Cuba, Calle 23, Habana - Gennaio 2014 |
Cito a memoria la premessa di Matteo Renzi, riferita alla sinistra del PD, durante la sua relazione introduttiva presso la direzione del PD di ieri 29 settembre 2014:
"Vogliamo chiamarli poteri forti? Non sarebbero poi così forti se noi siamo qui... Forse possiamo definirli immobili. Ma considerando la dinamicità degli scorsi anni con la quale hanno occupato e governato il Paese, non sarebbe altrettanto preciso. Meglio chiamarli poteri ARISTOCRATICI!"
Non fa sconti a nessuno, Matteo Renzi. Neanche a quella sinistra del PD che senza peccato non è, quando nella scorsa legislatura ha votato, di fatto, l'abrogazione dell'art. 18 con le riforme volute da Fornero e Monti.

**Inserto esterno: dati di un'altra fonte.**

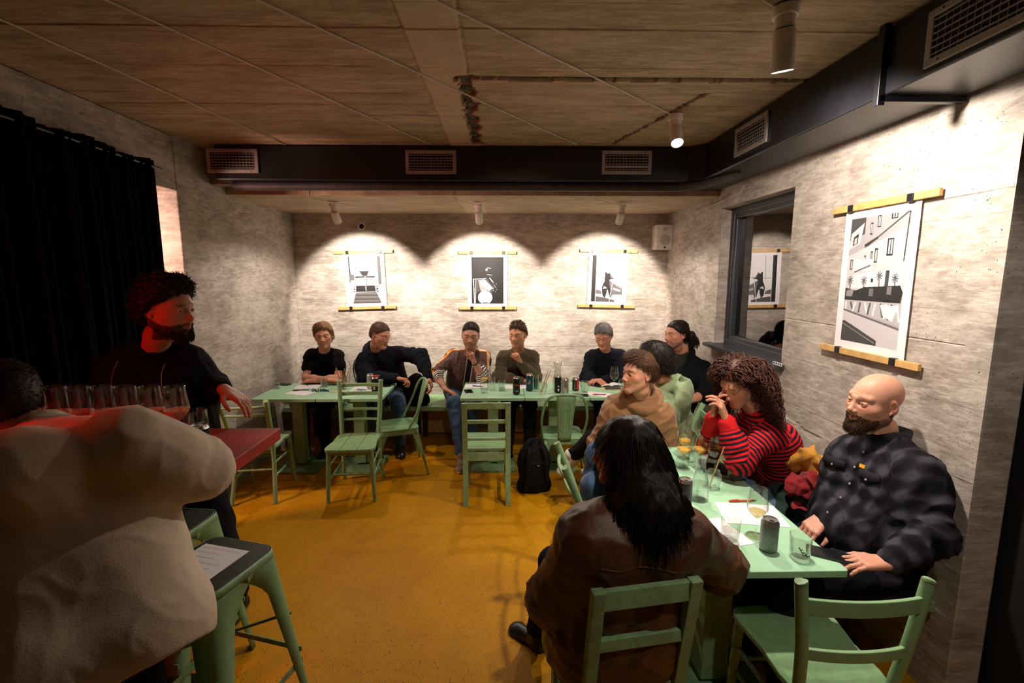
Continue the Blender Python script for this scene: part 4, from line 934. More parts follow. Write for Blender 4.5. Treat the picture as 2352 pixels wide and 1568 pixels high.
def person(label, J, head, top, legs, skin, hairm, shoes=None, hands=None, build=1.0, group=None, extra=None, hN=.0034, floor_z=0):
    """J: joints in world space. one continuous body mesh; clothing, hair, eyes and shoes are children"""
    g = {k: np.asarray(v, float) for k, v in J.items()}; B = build; base = A_(g['pel'][0], g['pel'][1], floor_z); skinm = skin
    right = nrm(g['shR']-g['shL']); up = nrm(g['neck']-g['pel']); fwd = nrm(np.cross(up, right)); right = nrm(np.cross(fwd, up))
    hipd = nrm(g.get('hipR', g['pel']+right)-g.get('hipL', g['pel']-right)); hR = g['pel']+hipd*.095*B; hL = g['pel']-hipd*.095*B
    allp = np.array(list(g.values())); lo, hi = allp.min(0)-.24, allp.max(0)+.24; lo[2] = max(lo[2], -.02)
    chest = g.get('chest', g['pel']*.33+g['neck']*.67-fwd*.01)
    # --- body
    f = Field(lo, hi, .0095)
    f.cap(hL, hR, .085*B, k=.03); f.chain([g['pel'], g['pel']*.6+chest*.4, chest], [.075*B, .07*B, .075*B], k=.05); f.cap(g['shL']-up*.025, g['shR']-up*.025, .034, k=.04)
    pass
    hp = head_frame(*head['rot'])@A_(0, -.022, -.075)*head.get('s', 1)+g['head']; f.chain([g['neck']-up*.04, g['neck']*.5+hp*.5, hp], [.058, .054, .050], k=.02)
    for s in 'LR':
        sh, el, wr = g['sh'+s], g['el'+s], g['wr'+s]; f.cap(sh-up*.025, el, .046*B, .039*B, k=.03); f.chain([el, el*.65+wr*.35, wr], [.040*B, .041*B, .0265], k=.02)
        hp_ = hR if s == 'R' else hL; f.cap(hp_, g['kn'+s], .078*B, .052, k=.03); f.chain([g['kn'+s], g['kn'+s]*.6+g['an'+s]*.4, g['an'+s]], [.05, .052, .034], k=.02)
    parts = [f.mesh()]; T = [np.zeros((len(parts[0][0]), 3))]
    # --- head
    V, Q, Th = head_mesh(head, hN); R = head_frame(*head['rot']); sc = head.get('s', 1); W = lambda v: (v*sc)@R.T+g['head']
    parts.append((W(V), Q)); T.append(Th)
    # --- hands
    for s in 'LR':
        h = (hands or {}).get(s)
        if h is None: h = dict(d=g['wr'+s]-g['el'+s], n=A_(0, 0, -1), curl=.45)
        if h.get('skip'): continue
        w = g['wr'+s]; hf = Field(w-.24, w+.24, .0036); d0 = nrm(g['wr'+s]-g['el'+s]); hf.cap(w-d0*.07, w, .0285, .0245, k=0)
        hf.cap(w, w+nrm(h['d'])*.02, .024, .022, k=.012, flat=(nrm(h['n']), 1.25)); hand_field(hf, w+nrm(h['d'])*.012, h['d'], h['n'], s, h.get('curl', .4), h.get('thumb', .4), h.get('spread', .5), h.get('s', 1), h.get('curls'))
        v, q = hf.mesh(); parts.append((v, q)); t = np.zeros((len(v), 3)); t[:, 2] = .18; T.append(t)
    V, Q = join(parts); body = to_obj('person', V, Q, skinm, None, {'Tint': np.concatenate(T)}, base); body.location = base
    setp(body, label, 'person', group)
    # --- eyes
    m = MB()
    for s in (-1, 1):
        c = W(np.array([[s*.031, .0762, .0002]]))[0]-base; m.mat(0).ball(c, .0122*sc, 8)
        gz = head.get('gaze', (0, 0)); dr = nrm(A_(gz[0], 1, gz[1])); ci = W(np.array([[s*.031, .0762, .0002]])+dr*.0066)[0]-base; m.mat(1).ball(ci, .0068*sc, 6)
    m.build('eyes', [M_EYE, M_IRIS], body, True, auto=False)
    # --- hair
    if head.get('hair'):
        V, Q, N = hair_shell(head); ps = [(V, Q)]; ns = head.get('n', 1100)
        if ns:
            r = np.random.default_rng(3); i = r.choice(len(V), ns, p=None); y, z = V[i, 1], V[i, 2]; topn = np.clip((z-.06)/.06, 0, 1)[:, None]
            cm = np.array(head.get('comb', (0, 1, .4)), float); dr = N[i]*head.get('lift', .5)+cm*topn+A_(0, -.35, -.8)*(1-topn)
            ps.append(strands(V[i]-N[i]*.002, dr, head.get('len', .022), head.get('sr', .0016), 4, head.get('droop', .4), head.get('wig', .004), 5, head.get('kink', 0)))
        V, Q = join(ps); to_obj('hair', W(V), Q, hairm, body, None, base)
    if head.get('beardgeo'):
        L = head['beardgeo']; V, Q, Th = head_mesh(dict(head, beard=1, brow=0, ears=0), .006); N = vnorm(V, Q); i = np.nonzero((Th[:, 1] > .4) & (V[:, 2] < -.03) & ((V[:, 1] > head.get('bfront', -.1)) | (V[:, 2] < -.5)))[0]
        r = np.random.default_rng(4); i = r.choice(i, 4200); dr = N[i]*.6+A_(0, .25, -1.0); roots = V[i]+r.normal(0, .0015, (len(i), 3))
        a = strands(roots, dr, 1, .0011, 4, .5, .006, 7); 
        fac = L*np.clip(.22+1.3*np.clip(-(roots[:, 2]+.07)/.04, 0, 1)*np.clip((roots[:, 1]-.02)/.05, 0, 1), .2, 1.5)
        v = a[0].reshape(len(i), -1, 3); v = roots[:, None]+(v-roots[:, None])*np.where(True, fac, fac)[:, None, None]
        # keep strand thickness after shortening
        ctr = v.reshape(len(i), 5, 3, 3).mean(2); V2, Q2 = tubes(ctr, .0009, 3); to_obj('beard', W(V2), Q2, hairm, body, None, base)
    # --- trousers
    f = Field(lo, hi, .011); lf = legs.get('fit', 1.0)
    f.cap(hL, hR, .125*B, k=.03); f.cap(g['pel'], g['pel']+up*.07, .125*B, .12*B, k=.05, flat=(fwd, 1.1)); f.cap(hL*.5+hR*.5-fwd*.03-up*.03, hL*.5+hR*.5-fwd*.05, .10*B, k=.04)
    for s in 'LR':
        hp_ = hR if s == 'R' else hL; f.cap(hp_, g['kn'+s], .100*B*lf, .070*lf, k=.04); e = g['an'+s]+nrm(g['kn'+s]-g['an'+s])*.03; f.chain([g['kn'+s], g['kn'+s]*.55+e*.45, e], [.070*lf, .064*lf, .052*lf], k=.02)
    V, Q = f.mesh(); N = vnorm(V, Q); w = n3(V, 26, 11); V = V+N*(.010*np.clip(1-np.abs(w)*2.2, 0, 1)**2+.003*n3(V, 60, 12))[:, None]
    to_obj('trousers', V, Q, legs['mat'], body, None, base)
    # --- shoes
    for s in 'LR':
        a = g['an'+s]; dr = (shoes or {}).get('d'+s); dr = nrm(A_(*dr)) if dr is not None else nrm(A_(fwd[0], fwd[1], 0)); sd = np.cross(dr, A_(0, 0, 1)); up_ = np.cross(sd, dr)
        if up_[2] < 0: up_ = -up_
        sm = (shoes or {}).get('mat', M_BLACKM); hf = Field(a-.26, a+.26, .006); b0 = a-up_*.055
        hf.cap(a+up_*.02, b0+dr*-.015, .046, .040, k=0); hf.cap(b0-dr*.02, b0+dr*.12-up_*.008, .042, .038, k=.03, flat=(up_, 1.15)); hf.ell(b0+dr*.13-up_*.012, (.048, .048, .028), k=.02, R=np.stack([dr, sd, up_], 1)); hf.cut(b0-up_*.028, -up_)
        V, Q = hf.mesh(); so = to_obj('shoe', V, Q, sm, body, None, base)
        m = MB(); R3 = Matrix((Vector(sd), Vector(dr), Vector(up_))).transposed(); ol = [(.045*math.cos(q)*(1.0 if math.sin(q) > 0 else .86), .055+.125*math.sin(q)) for q in np.linspace(0, 2*PI, 25)[:-1]]
        m.prism(ol, -.052, -.026, b0-base+up_*.012, R3); m.build('sole', (shoes or {}).get('sole', M_BLACKM), so, bevel=.004)
        if (shoes or {}).get('laces'):
            m = MB()
            for k in range(5): c = b0+dr*(.035+.018*k)+up_*(.040-.006*k)-base; m.tube([c-sd*.02, c+up_*.004, c+sd*.02], .003, 5)
            m.build('laces', shoes['laces'], so, True)
    # --- top garment
    garment(body, base, g, top, up, right, fwd, chest, hL, hR, B, lo, hi)
    return body, dict(g=g, up=up, right=right, fwd=fwd, chest=chest, base=base, W=W, R=R, lo=lo, hi=hi)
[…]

Ciò che rimase, dopo quelle riforme, è non più che la foglia di fico sulle vergogne di un ceto dirigente politicamente decadente.
Nascondersi dietro un ago, adesso, è ipocrita: questa sinistra PD va combinando danni nel diritto del lavoro e nel mercato del lavoro fin dai tempi dei governi Prodi. L'inefficacia di tutti provvedimenti sono qui adesso a dimostrarlo con il raddoppio del tasso di disoccupazione. Ogni volta, poi, che un sindacalista è stato nominato ministro del Welfare, i danni si sono moltiplicati.
Che Matteo Renzi invochi gesti e parole giacobine per affrancarsi ed affrancarci dall'inconcludenza di una classe dirigente che, con ciò che ha fatto, ha consentito che oggi, 2014, l'Italia sia l'unico Paese in Europa ad avere una crescita ancora sotto lo zero. Che dimostri, almeno nelle prospettive, di voler incedere sistematicamente sul Paese, anche attraverso una diversa riallocazione delle risorse, è già di per sè lodevole. Che voglia farlo con la necessaria attenzione alla perequazione dei redditi e delle ricchezze dovrà dimostrarlo, ed una sinistra PD meno retorica ed ideologica a questa sfida dovrebbe richiamarlo, piuttosto che alla difesa di prerogative che non hanno più motivo di essere esercitate e che non comportano neanche risultati elettoralistici, che politici sarebbe già troppo articolato come discorso per costoro.
Che Matteo Renzi poi decida di compiere questi passaggi e questo traghettamento con gli attuali uomini e gruppo dirigente del PD che ha costituito, indubbiamente lascia molto perplessi: nessuno di essi possiede il suo calibro, che viene definito, a seconda della posizione, arrogante, ruffiano, massone, inconcludente, parolaio... Forse più che il suo temperamento giacobino, quello che veramente impressiona è il suo carattere politico... leninista! Il potere non si contesta, si rovescia!
Se saprà ripulire anche le sue sponde da taluni personaggi più che altro arrivisti e che veramente capaci politicamente non lo sono, se saprà continuare a prestare ascolto, come ha dimostrato, a quelle istanze che dal PD si sono allontanate e che han guardato a posizione post-ideologiche e più articolate dal basso, senza però scendere nei populismi regressivi delle attuali opposizioni ma cogliendo la sfida della crescita culturale e politica di una Paese frustrato e piegato da un ceto dirigente incapace che l'ha soltanto incattivito e fiaccato nello spirito, allora la storia saprà renderglieli conto.
Se saprà prestare attenzione ai dubbi che da talune più articolate critiche, come quella di Fassina, provengono, prestandovi l'attenta considerazione che meritano, se saprà ripulire il Paese dai parassitismi dilapidatori di risorse che consentono a certuni di perpetuare le ingiustizie che fondano ormai costitutivamente l'Italia, e se soprattutto saprà continuare a prestare "ascolto dal basso", ovvero ad obbedire alla sua sensibilità e fiuto politico, forse finalmente potrà cambiare le sorti decadenti dell'Italia. Finchè resterà leninista, prima ancora che giacobino, questo Paese avrà una speranza di riscatto, ed il suo popolo con esso.
Ben vengano, quindi, la riforma dei Centri per l'Impiego, la riforma del Welfare, il contratto unico (a tutele crescenti o anche senza!) del lavoro ed il salario minimo garantito... poichè l'art. 18 è già morto da un pezzo. Così come Marx è morto. W Marx!